> WHAT IS ASKED
Extract all lines in the data that contain the word "pixels".

* * * * *

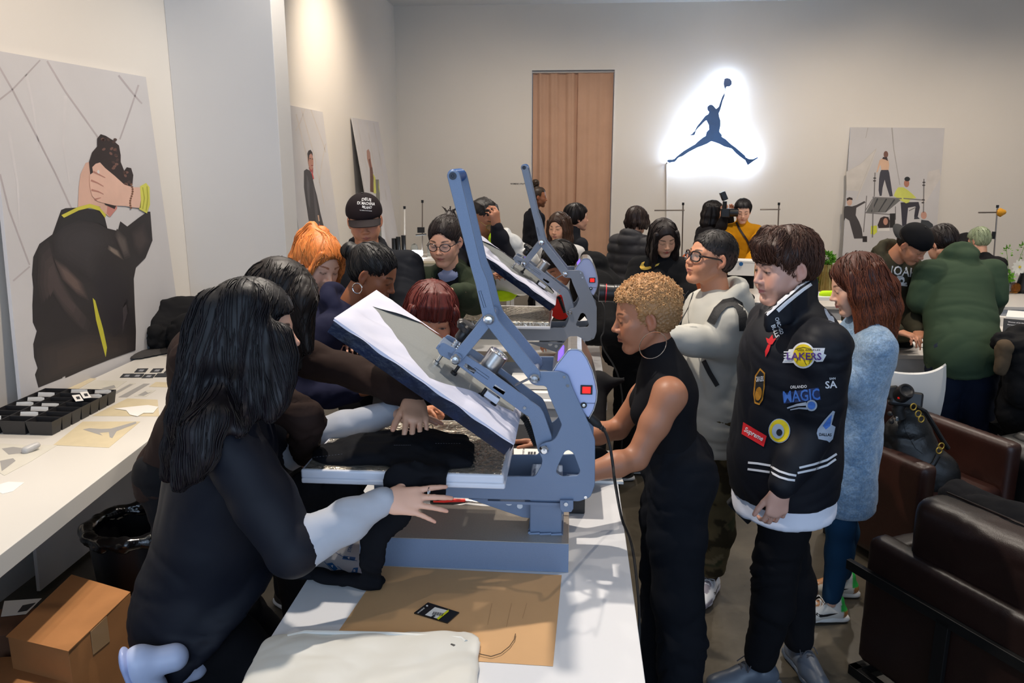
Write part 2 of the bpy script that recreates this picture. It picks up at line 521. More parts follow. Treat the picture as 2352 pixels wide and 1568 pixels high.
struct('ceiling', MB().box2((-2.9, -3.4, ZC), (7.2, YB+0.2, ZC+0.12)), m_ceil)
struct('wall_left', MB().box2((XL-0.15, -3.4, 0), (XL, YB+0.15, ZC)), m_wall)
struct('wall_left', MB().box2((XL, YS, 0), (-1.967, YS+0.26, ZC)), m_wall2, bevel=0.004)
struct('wall_right', MB().box2((7.0, -3.4, 0), (7.2, YB+0.15, ZC)), m_wall)
_k = YB/11.0
cx0, cx1, cz1 = atY(1222, 161, YB).x, atY(1412, 161, YB).x, atY(1317, 161, YB).z
struct('wall_back', MB().box2((XL, YB, 0), (cx0, YB+0.15, ZC)).box2((cx1, YB, 0), (7.0, YB+0.15, ZC)).box2((cx0, YB, cz1), (cx1, YB+0.15, ZC)), m_wall)
struct('door_1', MB().box2((cx0-0.5, YB+0.6, 0), (cx1+0.5, YB+0.65, ZC)).box2((cx0-0.012, YB-0.008, 0), (cx0, YB+0.15, cz1+0.012)).box2((cx1, YB-0.008, 0), (cx1+0.012, YB+0.15, cz1+0.012)).box2((cx0, YB-0.008, cz1), (cx1, YB+0.15, cz1+0.012)), m_wall2)
def curtain():
 t = thing('curtain', 'tall brown pleated curtain filling the doorway in the back wall', 'curtain', ((cx0+cx1)/2, YB+0.1, 0.02))
 nx, nz = 220, 14; vs = []; fs = []
 for j in range(nz+1):
  z = 0.02+(cz1-0.03)*j/nz
  for i in range(nx+1):
   u = i/nx; x = cx0+0.01+(cx1-cx0-0.02)*u
   ph = u*11+0.35*math.sin(u*9)+0.05*math.sin(z*2)
   y = YB+0.11+0.028*math.sin(ph*2*PI*0.55)*(0.9+0.2*math.sin(z*1.3+u*5))+0.006*math.sin(u*90+z)
   if u > 0.56: y = YB+0.09+0.008*math.sin(u*50)
   vs.append((x, y, z))
 for j in range(nz):
  for i in range(nx):
   a = j*(nx+1)+i; fs.append((a, a+1, a+nx+2, a+nx+1))
 n = len(vs); vs += [(x, y+0.004, z) for x, y, z in vs]; fs += [tuple(n+i for i in f[::-1]) for f in fs]
 MB().add(vs, fs).build('fabric', mat('curtain_cloth', srgb(196, 158, 134), 0.85, nscale=3, namp=0.05, bump=0.2, bscale=500), t, smooth=True)
 MB().box2((cx0, YB+0.06, cz1-0.03), (cx1, YB+0.14, cz1)).build('rail', mat('rail_white', srgb(200, 195, 190), 0.4), t)
curtain()
_l = thing('wall_lettering', 'small line of dark lettering on the back wall left of the curtain', 'lettering', atY(1188, 422, YB-0.003))
text_px('letters', 'WOMENS UTILITY', 1190, 422, 36, 3.6, 0, hit_plane((0, YB, 0), (0, -1, 0), 0.003), mat('letter_dark', srgb(70, 66, 64), 0.6), _l)
# ---------------------------------------------------------------- lit wall sign
sign_px = [(1664, 181), (1670, 179), (1677, 181), (1681, 187), (1681, 193), (1677, 198), (1671, 199), (1667.5, 201), (1667, 206), (1665, 214), (1664.5, 222), (1660, 233), (1657, 245), (1655, 252), (1651, 260),
 (1652, 268), (1655, 277), (1655, 287), (1652, 302), (1655, 306), (1658.5, 310), (1657.5, 314), (1666, 319), (1680, 332), (1690, 339), (1712, 358), (1712.5, 361), (1720, 365), (1728, 365), (1733, 364), (1740, 361), (1741, 363), (1733, 368), (1726, 373),
 (1718, 379), (1716, 376), (1712, 368), (1702, 361), (1692, 353), (1680, 341), (1663, 336), (1652, 330), (1634, 324), (1624, 330), (1600, 340), (1581, 350), (1568, 359), (1559, 362), (1554, 367), (1549, 372), (1543, 372), (1538, 374), (1532, 370), (1534, 367),
 (1548, 365), (1555, 359), (1560, 355), (1570, 347), (1583, 339), (1597, 331), (1603, 325), (1614, 316), (1621, 312), (1623, 303), (1629, 297), (1628, 287), (1623, 277), (1620, 278), (1613, 285), (1604, 294), (1599, 300), (1597, 306), (1595, 310), (1590, 311), (1584, 310), (1590, 307), (1596, 300), (1601, 290), (1610, 279),
 (1620, 266), (1627, 262), (1629, 257), (1625, 252), (1625, 245), (1630, 240.5), (1636, 240.5), (1641, 245), (1645, 250), (1651, 245), (1655, 233), (1659, 222), (1664, 212), (1665, 204), (1662, 192)]
def sign():
 Yf = YB-0.15; t = thing('neon_sign', 'backlit dark wall sign of a leaping figure holding a ball aloft', 'sign', atY(1636, 320, YB-0.05))
 front = [atY(x, y, Yf) for x, y in sign_px]
 MB().prism(front, (0, 0.02, 0)).build('silhouette', mat('sign_face', srgb(38, 84, 150), 0.3, nscale=3, namp=0.25, coat=0.5), t)
 cx = sum(p.x for p in front)/len(front)
 mb = MB(); pts = front+[front[0]]
 c2 = [(x, y) for x, y in sign_px]
 mid = []
 skel = [[(1671, 190), (1666, 205), (1661, 228), (1652, 252), (1645, 262)], [(1634, 250), (1640, 275), (1639, 300), (1637, 316)], [(1625, 272), (1608, 288), (1596, 303)],
   [(1636, 318), (1612, 331), (1590, 344), (1565, 358), (1542, 369)], [(1638, 318), (1662, 328), (1684, 343), (1703, 358), (1718, 370), (1732, 365)]]
 for ln in skel:
  mb.tube([atY(x, y, YB-0.10) for x, y in ln], 0.018, 8)
 mb.tube([atY(1671, 190, YB-0.11), atY(1671, 190, YB-0.09)], 0.04, 10)
 mb.build('light_tube', mat('sign_glow', (1, 1, 1), 0.5, emit=(0.72, 0.85, 1.0), estr=60), t)
 MB().tube([atY(1533, 372, YB-0.06), atY(1531, 376, YB-0.012), atY(1530.5, 460, YB-0.012), atY(1531, 640, YB-0.012)], 0.014, 8).build('power_cord', mat('cord_white', srgb(205, 200, 195), 0.5), t, smooth=True)
 for (x, y) in [(1634, 262), (1590, 342), (1686, 342)]:
  MB().tube([atY(x, y, Yf+0.02), atY(x, y, YB-0.001)], 0.008, 8).build('standoff', mat('steel', (0.6, 0.6, 0.6), 0.3, 1), t)
sign()
# ---------------------------------------------------------------- printed posters
m_pbg = mat('poster_paper', srgb(198, 197, 200), 0.55, nscale=1.6, namp=0.05)
pm = {}
def ink(r, g, b, n=0.08):
 k = (r, g, b)
 if k not in pm: pm[k] = mat('print_ink_%d_%d_%d' % k, srgb(r, g, b), 0.55, nscale=6, namp=n)
 return pm[k]
def poster(label, corners, cat='poster'):
 """corners: four 3D points tl, tr, br, bl"""
 tl, tr, br, bl = [Vector(c) for c in corners]
 n = (tr-tl).cross(bl-tl).normalized()
 if n.dot(CAMP-tl) < 0: n = -n
 t = thing('poster', label, cat, (bl+br)/2)
 MB().prism([tl-n*0.0, tr, br, bl], -n*0.018).build('panel', m_pbg, t, bevel=0.001)
 def hit(px, py, lift):
  h = hit_plane(tl, n, lift); return h(px, py)
 def lay(name, polys, m, k, maxe=None):
  return decal(name, polys, hit_plane(tl, n, 0.0004+0.0005*k), m, t, maxe)
 return t, lay, n
def strokes(pts, w0, w1=None):
 """a tapering line as a polygon in pixels"""
 w1 = w0 if w1 is None else w1; L = []; Rr = []; n = len(pts)
 for i, p in enumerate(pts):
  a = pts[max(i-1, 0)]; b = pts[min(i+1, n-1)]; dx, dy = b[0]-a[0], b[1]-a[1]; d = math.hypot(dx, dy) or 1
  w = (w0+(w1-w0)*i/(n-1))/2
  L.append((p[0]-dy/d*w, p[1]+dx/d*w)); Rr.append((p[0]+dy/d*w, p[1]-dx/d*w))
 return L+Rr[::-1]
def big_poster():
 tl = Vector((XL+0.03, 3.25, 2.56)); tr = Vector((XL+0.03, 4.985, 2.545)); br = Vector((XL+0.14, 4.985, 0.02)); bl = Vector((XL+0.14, 3.40, 0.02))
 tl = atX(-30, 112, XL+0.03); a = atX(48, 891, XL+0.1); bl = a+(a-tl).normalized()*1.1; bl.z = 0.02
 t, lay, n = poster('large print of a person from behind in a black leather jacket', (tl, tr, br, bl))
 line = ink(176, 170, 174)
 for p in [[(-5, 148), (28, 205), (80, 305), (128, 400), (165, 480)], [(108, 140), (150, 210), (200, 280), (228, 320)], [(-5, 232), (28, 206), (60, 172), (92, 138)],
     [(0, 400), (20, 480), (68, 608)], [(272, 173), (310, 220), (326, 238)], [(318, 195), (300, 250), (275, 320)], [(30, 645), (68, 612)]]:
  lay('cord_line', [strokes(p, 4.2, 3.5)], line, 0)
 for p in [[(60, 170), (75, 240), (90, 340)], [(150, 220), (145, 330), (160, 420)], [(20, 300), (40, 420), (45, 520)]]:
  lay('cloth_fold', [strokes(p, 7, 3)], ink(204, 202, 205), 0)
 J = [(140, 482), (150, 478), (186, 476), (232, 484), (240, 500), (246, 524), (270, 530), (276, 508), (292, 520), (318, 500), (338, 486), (345, 486), (350, 552), (334, 592), (312, 614), (307, 640), (309, 700), (312, 760), (311, 804), (250, 826), (190, 850), (150, 868), (148, 842), (143, 868), (88, 890), (80, 860), (86, 845), (78, 820), (76, 790), (84, 760), (75, 740), (74, 700), (76, 660), (73, 630), (76, 590), (90, 560), (120, 538), (130, 510)]
 lay('jacket', [J], ink(40, 36, 38), 1)
 for p, c in [([(120, 545), (138, 520), (180, 506), (224, 512), (250, 528), (262, 560), (244, 570), (210, 640), (168, 615), (126, 585)], (52, 48, 50)), ([(88, 575), (110, 552), (122, 590), (140, 640), (176, 700), (208, 740), (200, 770), (150, 720), (112, 660), (95, 700), (84, 650)], (70, 60, 60)),
     ([(118, 590), (150, 610), (190, 650), (204, 690), (180, 680), (140, 640)], (96, 80, 76)), ([(268, 525), (290, 545), (300, 590), (286, 596), (270, 560), (262, 540)], (84, 76, 74)), ([(300, 530), (330, 510), (346, 555), (322, 590), (306, 570)], (62, 54, 54)),
     ([(246, 560), (272, 575), (284, 598), (262, 585), (246, 572)], (120, 108, 100)), ([(82, 800), (200, 760), (308, 770), (309, 802), (200, 845), (90, 885), (84, 830)], (58, 50, 48)), ([(212, 640), (240, 600), (300, 625), (306, 740), (262, 790), (236, 740)], (33, 29, 34)),
     ([(276, 700), (292, 680), (296, 720), (280, 770)], (58, 52, 56))]:
  gx, gy = sum(q[0] for q in p)/len(p), sum(q[1] for q in p)/len(p)
  for j, (sh_, mx_) in enumerate([(1.0, 0.25), (0.86, 0.5), (0.7, 0.75), (0.52, 1.0)]):
   cc = tuple(int(b_+(a_-b_)*mx_) for a_, b_ in zip(c, (40, 36, 38)))
   decal('sheen', [[(gx+(x-gx)*sh_, gy+(y-gy)*sh_) for x, y in p]], hit_plane(tl, n, 0.0014+0.00015*j), ink(*cc), t)
 lay('yellow_lining', [[(212, 684), (218, 690), (226, 720), (236, 755), (245, 798), (242, 820), (234, 790), (220, 735)]], ink(190, 186, 60), 3)
 lay('collar', [[(124, 540), (132, 512), (142, 496), (176, 484), (226, 487), (240, 500), (246, 524), (226, 512), (182, 505), (146, 520)]], ink(34, 32, 34), 3)
 lay('yellow_trim', [[(140, 494), (176, 476), (205, 468), (230, 474), (243, 494), (240, 500), (228, 484), (205, 477), (180, 483), (146, 500)]], ink(196, 190, 70), 4)
 skin = ink(206, 168, 152)
 lay('neck', [[(178, 476), (180, 430), (184, 400), (196, 374), (212, 370), (216, 400), (262, 470), (268, 480), (250, 498), (240, 490), (226, 474), (205, 468)]], skin, 4)
 lay('jaw', [[(246, 470), (266, 462), (268, 478), (252, 498), (244, 490)]], ink(190, 128, 120), 5)
 hair = ink(44, 34, 34)
 lay('hair', [[(203, 372), (210, 350), (222, 336), (222, 318), (230, 308), (242, 312), (258, 322), (272, 334), (276, 356), (276, 372), (284, 392), (290, 384), (300, 386), (305, 402), (303, 424), (290, 432), (286, 430), (262, 480), (240, 470), (215, 420), (206, 400)]], hair, 6)
 random.seed(4)
 for i in range(26):
  x = random.uniform(228, 268); y = random.uniform(316, 366)
  if i > 17: x, y = random.uniform(284, 301), random.uniform(390, 424)
  elif i > 12: x, y = random.uniform(250, 272), random.uniform(366, 400)
  lay('braid', [ellpoly(x, y, 4.5, 3, 8, random.uniform(-60, 60))], ink(108, 78, 70) if i % 2 else ink(70, 52, 48), 7)
 hand = ink(214, 176, 160); hd = ink(170, 122, 110)
 lay('hand', [[(218, 376), (228, 373), (240, 386), (262, 404), (284, 424), (304, 430), (324, 430), (322, 478), (304, 476), (286, 473), (262, 472), (236, 466), (222, 462), (210, 450), (206, 436), (204, 416), (204, 402), (212, 396), (210, 384)]], hand, 8)
 for p in [[(212, 394), (224, 400), (240, 408)], [(207, 414), (222, 420), (236, 428)], [(208, 436), (224, 440), (236, 446)], [(216, 458), (230, 454)]]:
  lay('finger_line', [strokes(p, 4.5, 1.5)], hd, 9)
 lay('sleeve_cuff', [[(320, 428), (334, 420), (342, 430), (343, 470), (336, 490), (318, 480), (322, 460)]], ink(205, 205, 90), 8)
 for p in [[(326, 430), (330, 455), (326, 480)], [(336, 428), (338, 455), (334, 484)]]: lay('cuff_fold', [strokes(p, 2.5)], ink(170, 170, 60), 9)
 for i in range(11): lay('bead', [ellpoly(300+3*math.sin(i*0.6), 424+i*5.3, 2.6, 2.6, 8)], ink(120, 84, 66), 9)
 lay('ring', [ellpoly(224, 395, 3, 5, 8)], ink(210, 205, 205), 9)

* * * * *

> ANSWER IN FULL
Write part 2 of the bpy script that recreates this picture. It picks up at line 521. More parts follow. Treat the picture as 2352 pixels wide and 1568 pixels high.
 """a tapering line as a polygon in pixels"""